Лев Толстой часто ошибался. Практически всегда. Он страдал завиральными идеями, имея чуть ли не дюжину детей, был врагом секса. Ссорился почем зря с церковью, превратил черт знает во что Наташу Ростову, а бедную Анну Каренину и вовсе задавил паровозом. Ему казалось, что все счастливые семьи счастливы одинаково. Не буду спорить - лично я таких сроду не встречала. В вот насчет того, что все несчастные - несчастливы по-своему - тут уж извините. Наврал классик. Несчастливы все абсолютно одинаково. И по одним и тем же причинам. Не все, конечно, под поезд бросаются, это немодно. Да и в прошлом веке не было самым популярным способом решения проблем. Морду бьют - это бывает, хотя реже, чем следовало бы. Разводятся, делят детей и имущество. И начинают все сначала. Притом по абсолютно той же схеме, что описана бородатым классиком. Ищу я, ищу - где же в схеме изъян - и не нахожу. И никто не находит.

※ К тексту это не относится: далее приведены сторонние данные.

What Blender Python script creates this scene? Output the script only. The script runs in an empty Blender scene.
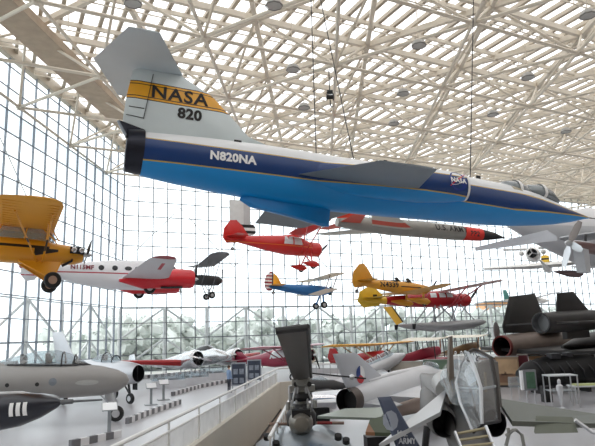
import bpy, bmesh, math, random
from math import sin, cos, tan, radians, pi, sqrt, atan2, hypot
from mathutils import Vector, Matrix
from mathutils.bvhtree import BVHTree
random.seed(7)
SC = bpy.context.scene
COL = SC.collection
V = Vector

# ------------------------------------------------------------------ camera
FPX, CX, CY = 590.0, 297.5, 223.0
PITCH, ROLL, EYE = radians(10.8), radians(1.9), 3.6
FWD = V((0, cos(PITCH), sin(PITCH)))
_r0 = V((1, 0, 0)); _u0 = _r0.cross(FWD)
RIGHT = cos(ROLL)*_r0 - sin(ROLL)*_u0
UP = sin(ROLL)*_r0 + cos(ROLL)*_u0
CAMP = V((0, 0, EYE))
def ray(x, y): return FWD + RIGHT*((x-CX)/FPX) - UP*((y-CY)/FPX)
def at(x, y, depth):                 # a pixel of the photo at a distance along +Y
    d = ray(x, y); return CAMP + d*(depth/d.y)
def atz(x, y, z):                    # a pixel of the photo at a height
    d = ray(x, y); return CAMP + d*((z-EYE)/d.z)
cam = bpy.data.cameras.new('camera'); camo = bpy.data.objects.new('camera', cam); COL.objects.link(camo)
cam.sensor_fit = 'HORIZONTAL'; cam.sensor_width = 36.0; cam.lens = 36.0*FPX/595.0
cam.clip_start = .05; cam.clip_end = 2000
m = Matrix((RIGHT, UP, -FWD)).transposed().to_4x4(); m.translation = CAMP
camo.matrix_world = m
SC.camera = camo
SC.view_settings.view_transform = 'Standard'; SC.view_settings.look = 'None'; SC.view_settings.gamma = 1
SC.view_settings.use_curve_mapping = False
SC.cycles.use_denoising = True

# ------------------------------------------------------------------ materials
MATS = {}
def srgb(r, g, b):
    return tuple(((c/255)/12.92 if c/255 < .04045 else ((c/255+.055)/1.055)**2.4) for c in (r, g, b))
def _new(name):
    mt = bpy.data.materials.new(name); mt.use_nodes = True; nt = mt.node_tree
    return mt, nt, nt.nodes['Principled BSDF']
def mat(name, rgb, rough=.5, metal=0., var=.08, scale=2.5, zones=None, coat=0.):
    """procedural paint: noise-mottled base colour; zones = [(rgb, [half spaces in object coordinates])]"""
    if name in MATS: return MATS[name]
    mt, nt, b = _new(name); N, L = nt.nodes, nt.links
    tc = N.new('ShaderNodeTexCoord'); no = N.new('ShaderNodeTexNoise')
    no.inputs['Scale'].default_value = scale; no.inputs['Detail'].default_value = 5
    L.new(tc.outputs['Object'], no.inputs['Vector'])
    def C(c): return (*srgb(*c), 1)
    col = None
    base = N.new('ShaderNodeRGB'); base.outputs[0].default_value = C(rgb); col = base.outputs[0]
    for zc, conds in (zones or []):
        f = None
        for (a, bb, c, d) in conds:
            dt = N.new('ShaderNodeVectorMath'); dt.operation = 'DOT_PRODUCT'; dt.inputs[1].default_value = (a, bb, c)
            L.new(tc.outputs['Object'], dt.inputs[0])
            g = N.new('ShaderNodeMath'); g.operation = 'GREATER_THAN'; g.inputs[1].default_value = -d
            L.new(dt.outputs['Value'], g.inputs[0])
            if f is None: f = g.outputs[0]
            else:
                mu = N.new('ShaderNodeMath'); mu.operation = 'MULTIPLY'; L.new(f, mu.inputs[0]); L.new(g.outputs[0], mu.inputs[1]); f = mu.outputs[0]
        mx = N.new('ShaderNodeMix'); mx.data_type = 'RGBA'; L.new(f, mx.inputs['Factor']); L.new(col, mx.inputs[6])
        mx.inputs[7].default_value = C(zc); col = mx.outputs[2]
    hs = N.new('ShaderNodeMapRange'); hs.inputs['To Min'].default_value = 1-var*1.6; hs.inputs['To Max'].default_value = 1+var*1.6
    L.new(no.outputs['Fac'], hs.inputs['Value'])
    mm = N.new('ShaderNodeVectorMath'); mm.operation = 'SCALE'; L.new(col, mm.inputs[0]); L.new(hs.outputs[0], mm.inputs['Scale'])
    L.new(mm.outputs[0], b.inputs['Base Color'])
    b.inputs['Roughness'].default_value = rough; b.inputs['Metallic'].default_value = metal
    if coat: b.inputs['Coat Weight'].default_value = coat; b.inputs['Coat Roughness'].default_value = .15
    MATS[name] = mt; return mt
def glass_mat(name, tint=(245, 250, 252), refl=.04, haze=0., rough=.02, trans=False):
    if name in MATS: return MATS[name]
    mt = bpy.data.materials.new(name); mt.use_nodes = True; nt = mt.node_tree; N, L = nt.nodes, nt.links
    N.clear(); out = N.new('ShaderNodeOutputMaterial')
    tr = N.new('ShaderNodeBsdfTransparent'); tr.inputs[0].default_value = (*srgb(*tint), 1)
    gl = N.new('ShaderNodeBsdfGlossy'); gl.inputs['Roughness'].default_value = rough
    fr = N.new('ShaderNodeLayerWeight'); fr.inputs['Blend'].default_value = .5
    pw = N.new('ShaderNodeMath'); pw.operation = 'POWER'; pw.inputs[1].default_value = 5.; L.new(fr.outputs['Facing'], pw.inputs[0])
    ad = N.new('ShaderNodeMath'); ad.operation = 'MULTIPLY_ADD'; ad.inputs[1].default_value = .35; ad.inputs[2].default_value = refl; ad.use_clamp = True
    L.new(pw.outputs[0], ad.inputs[0])
    mx = N.new('ShaderNodeMixShader'); L.new(ad.outputs[0], mx.inputs[0]); L.new(tr.outputs[0], mx.inputs[1]); L.new(gl.outputs[0], mx.inputs[2])
    last = mx
    if haze:
        df = N.new('ShaderNodeBsdfTranslucent' if trans else 'ShaderNodeBsdfDiffuse'); df.inputs[0].default_value = (.9, .9, .9, 1)
        tc = N.new('ShaderNodeTexCoord'); no = N.new('ShaderNodeTexNoise'); no.inputs['Scale'].default_value = 2
        L.new(tc.outputs['Object'], no.inputs['Vector'])
        mr = N.new('ShaderNodeMapRange'); mr.inputs['To Min'].default_value = haze*.6; mr.inputs['To Max'].default_value = haze*1.4
        L.new(no.outputs['Fac'], mr.inputs['Value'])
        m2 = N.new('ShaderNodeMixShader'); L.new(mr.outputs[0], m2.inputs[0]); L.new(mx.outputs[0], m2.inputs[1]); L.new(df.outputs[0], m2.inputs[2]); last = m2
    L.new(last.outputs[0], out.inputs[0]); MATS[name] = mt; return mt

# ------------------------------------------------------------------ mesh builder
class MB:
    def __init__(s): s.v = []; s.f = []; s.m = []
    def face(s, idx, mi=0): s.f.append(tuple(idx)); s.m.append(mi)
    def quad(s, a, b, c, d, mi=0):
        n = len(s.v); s.v += [V(a), V(b), V(c), V(d)]; s.face((n, n+1, n+2, n+3), mi); return s
    def rings(s, rings, mi=0, cap0=True, cap1=True, closed=True):
        n0 = len(s.v); k = len(rings[0])
        for r in rings: s.v += [V(p) for p in r]
        for i in range(len(rings)-1):
            for j in range(k if closed else k-1):
                a = n0+i*k+j; b = n0+i*k+(j+1) % k
                s.face((a, b, b+k, a+k), mi)
        if cap0: s.face([n0+j for j in range(k)][::-1], mi)
        if cap1: s.face([n0+(len(rings)-1)*k+j for j in range(k)], mi)
        return s
    def box(s, c, size, R=None, mi=0):
        x, y, z = size[0]/2, size[1]/2, size[2]/2
        P = [V((i, j, k)) for k in (-z, z) for (i, j) in ((-x, -y), (x, -y), (x, y), (-x, y))]
        if R is not None: P = [R @ p for p in P]
        P = [p+V(c) for p in P]; n = len(s.v); s.v += P
        for q in ((3, 2, 1, 0), (4, 5, 6, 7), (0, 1, 5, 4), (1, 2, 6, 5), (2, 3, 7, 6), (3, 0, 4, 7)): s.face([n+i for i in q], mi)
        return s
    def bar(s, p, q, w, h, mi=0, up=(0, 0, 1)):       # rectangular bar p->q
        p, q = V(p), V(q); d = (q-p).normalized(); u = V(up)
        if abs(d.dot(u)) > .98: u = V((0, 1, 0))
        sd = d.cross(u).normalized(); u = sd.cross(d)
        R = [[p+sd*a*w/2+u*b*h/2 for (a, b) in ((-1, -1), (1, -1), (1, 1), (-1, 1))], [q+sd*a*w/2+u*b*h/2 for (a, b) in ((-1, -1), (1, -1), (1, 1), (-1, 1))]]
        return s.rings(R, mi)
    def tube(s, p, q, r0, r1=None, n=8, mi=0, cap=True):
        p, q = V(p), V(q); r1 = r0 if r1 is None else r1; d = (q-p).normalized()
        u = V((0, 0, 1)) if abs(d.z) < .9 else V((1, 0, 0)); a = d.cross(u).normalized(); b = a.cross(d)
        ring = lambda c, r: [c+(a*cos(2*pi*i/n)+b*sin(2*pi*i/n))*r for i in range(n)]
        return s.rings([ring(p, r0), ring(q, r1)], mi, cap, cap)
    def path(s, pts, r, n=6, mi=0):
        pts = [V(p) for p in pts]; rr = []
        for i, p in enumerate(pts):
            d = (pts[min(i+1, len(pts)-1)]-pts[max(i-1, 0)]).normalized()
            u = V((0, 0, 1)) if abs(d.z) < .9 else V((1, 0, 0)); a = d.cross(u).normalized(); b = a.cross(d)
            rad = r[i] if isinstance(r, (list, tuple)) else r
            rr.append([p+(a*cos(2*pi*k/n)+b*sin(2*pi*k/n))*rad for k in range(n)])
        return s.rings(rr, mi)
    def lathe(s, c, axis, prof, n=20, mi=0, cap0=True, cap1=True):   # prof: [(t along axis, radius)]
        c = V(c); d = V(axis).normalized(); u = V((0, 0, 1)) if abs(d.z) < .9 else V((1, 0, 0)); a = d.cross(u).normalized(); b = a.cross(d)
        return s.rings([[c+d*t+(a*cos(2*pi*i/n)+b*sin(2*pi*i/n))*max(r, 1e-4) for i in range(n)] for t, r in prof], mi, cap0, cap1)
    def ball(s, c, r, n=12, mi=0, sq=(1, 1, 1)):
        c = V(c); return s.rings([[c+V((sq[0]*r*sin(t)*cos(2*pi*i/n), sq[1]*r*sin(t)*sin(2*pi*i/n), -sq[2]*r*cos(t))) for i in range(n)] for t in [pi*(k+.02)/(n//2) if k == 0 else pi*(k-.02*(k == n//2))/(n//2) for k in range(n//2+1)]], mi)
    def loft(s, secs, n=24, mi=0, cap0=True, cap1=True):
        """fuselage along x; section = (x, y centre, z centre, half width, half height up, half height down, exponent)"""
        R = []
        for q in secs:
            x, yc, zc, w, hu, hd = q[:6]; e = q[6] if len(q) > 6 else 2.
            ring = []
            for i in range(n):
                t = 2*pi*i/n; cc, ss = cos(t), sin(t)
                ring.append(V((x, yc+w*math.copysign(abs(cc)**(2/e), cc), zc+(hu if ss > 0 else hd)*math.copysign(abs(ss)**(2/e), ss))))
            R.append(ring)
        return s.rings(R, mi, cap0, cap1)
    def wing(s, st, n=7, mi=0):
        """stations (x leading edge, y, z, chord, thickness)"""
        tt = [0, .02, .08, .25, .5, .8, 1.]
        yt = [0, .28, .62, 1., .85, .36, .02]
        R = []
        for x, y, z, c, th in st:
            up = [V((x-c*t, y, z+th*.62*h)) for t, h in zip(tt, yt)]
            dn = [V((x-c*t, y, z-th*.38*h)) for t, h in zip(tt[1:-1], yt[1:-1])][::-1]
            R.append(up+[V((x-c, y, z-.01*th))]+dn)
        return s.rings(R, mi)
    def fin(s, pts, th, y=0., taper=1., mi=0, bev=.5):
        """plate in the xz plane with a lens section: outline pts (x, z) at y"""
        cx = sum(p[0] for p in pts)/len(pts); cz = sum(p[1] for p in pts)/len(pts)
        sh = lambda k: [(cx+(px-cx)*k, cz+(pz-cz)*k) for px, pz in pts]
        R = [[V((a, y-th/2, b)) for a, b in sh(.86)], [V((a, y-th/2*.25, b)) for a, b in pts], [V((a, y+th/2*.25, b)) for a, b in pts], [V((a, y+th/2, b)) for a, b in sh(.86)]]
        return s.rings(R, mi)
    def poly(s, pts, t=(0, 0, 1), mi=0):               # prism: outline + extrusion vector
        t = V(t); return s.rings([[V(p) for p in pts], [V(p)+t for p in pts]], mi)
    def xf(s, M):
        s.v = [M @ p for p in s.v]; return s
    def mesh(s, name, mats, smooth=True):
        me = bpy.data.meshes.new(name); me.from_pydata([tuple(p) for p in s.v], [], s.f)
        bm = bmesh.new(); bm.from_mesh(me); bmesh.ops.recalc_face_normals(bm, faces=bm.faces); bm.to_mesh(me); bm.free()
        for mt in (mats if isinstance(mats, (list, tuple)) else [mats]): me.materials.append(mt)
        me.polygons.foreach_set('material_index', s.m)
        if smooth:
            me.polygons.foreach_set('use_smooth', [True]*len(me.polygons)); me.set_sharp_from_angle(angle=radians(38))
        me.update(); return me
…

Начало, пропущенное, кстати, великим писателем, обычно лучезарно и безоблачно. Девушка томится, хочет проводить с любимым дни и ночи, стирать ему носки и подогревать ужин, поджидая с работы. Да и любимый непрочь поужинать. Слово за слово, свадебный марш, счастливые слезы на глазах родителей, долгожданные носки в чане с грязным бельем, наконец-то общим. На эту тему другие классики старались, те у которых романы на свадьбах кончались. Ну а дальше, ясное дело - скучновато писать. Молодая семья счастлива, вьет гнездышко на небольшом количестве квадратных метров или футов, заводятся ( в произвольном порядке) дети, домашние животные, бытовая техника, расширяются метры, появляются вокруг глаз морщинки, с завидным упорством пополняется носками, трусами и рубашками бак с грязным бельем. И тут - внимание, вступает классик. Не совсем молодая жена обнаруживает, что у мужа удивительно уродские уши. Или нос. Или характер. Одной героине, тоже из классики, казалось, что муж похож на лакея ( куда ж ты, милочка, раньше смотрела?) И приходит прозрение. Где-то есть настоящая жизнь. Настоящая любовь. Чувства, задушевные разговоры, лирическая переписка. И, обратите внимание, ни детей, ни опостылевших домашних животных. Спрос рождает предложение, и из туманного далека появляется Он. Немного уставший, слегка лысеющий, растративший свою жизнь черт знает на что, непонятый женой, разведенный или вовсе неженатый. Последнее предпочтительней, ни детей, ни алиментов. И уши у него нормальные, и недостатки лишь продолжение достоинств - и вот она, настоящая зрелая любовь, а не ошибки молодости.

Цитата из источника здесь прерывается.